Memory Drum brings together memory, water, and family on 16mm film with a percussive throughline. The works of this program are elemental yet figurative, exploring kaleidoscopic relationships between parent and child, distortion and fidelity, rhythm and stillness. Leighton Pierce’s Glass (1998) initiates the program with an impressionistic tableau of children in the backyard through a glass menagerie of lens manipulation. Alee Peoples’ Hey Sweet Pea (2023) stages fanciful recitations that sweep us into a strange, hollowed-out nostalgia of sci-fi scripts and mama’s old voicemails in the LA suburbs. Carl Elsaesser’s How to Run a Trotline (2024) holds the drumline as the program’s luminous cornerstone, a spirited reflection on paternal tethers, both filmic and genealogical, that fishes for something alive and kicking in each of its brimming images. O Banho (The Bath) (2022) is Maria Inês Gonçalves’ turn to the phenomenology of water as filtered through childhood memories of bathing. As if beckoning us through amniotic fluid, toy boats and stuffed animals dunk and bob like repressed things, water goes where it shouldn’t go, and in the tumult we catch sight of Winnie the Pooh’s Heffalumps galloping through the ether, having long forgotten how they haunted us so.
Program:
Glass – Leighton Pierce (1998, US, 16mm film, 7:00 min)
Hey Sweet Pea – Alee Peoples (2023, US, 16mm film, 11:11 min)
How to Run a Trotline – Carl Elsaesser (2024, US, 16mm film to digital, 18:10 min)
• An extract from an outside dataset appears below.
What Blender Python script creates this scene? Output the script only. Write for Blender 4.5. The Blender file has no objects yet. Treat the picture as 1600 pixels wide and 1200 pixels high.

O Banho (The Bath) – Maria Inês Gonçalves (2022, Portugal/Spain, 16mm and 8mm to digital, 8:00 min)
Total runtime: 55 mins
Going on it’s third year, Peripheries Experimental Film & Video Festival is a yearly, non-competitive experimental showcase, which serves to highlight contemporary works of experimental film, as well as screening significant historical works for the purpose of expanding awareness and appreciation for the experimental mode of filmmaking and its contemporary practitioners, both international and domestic.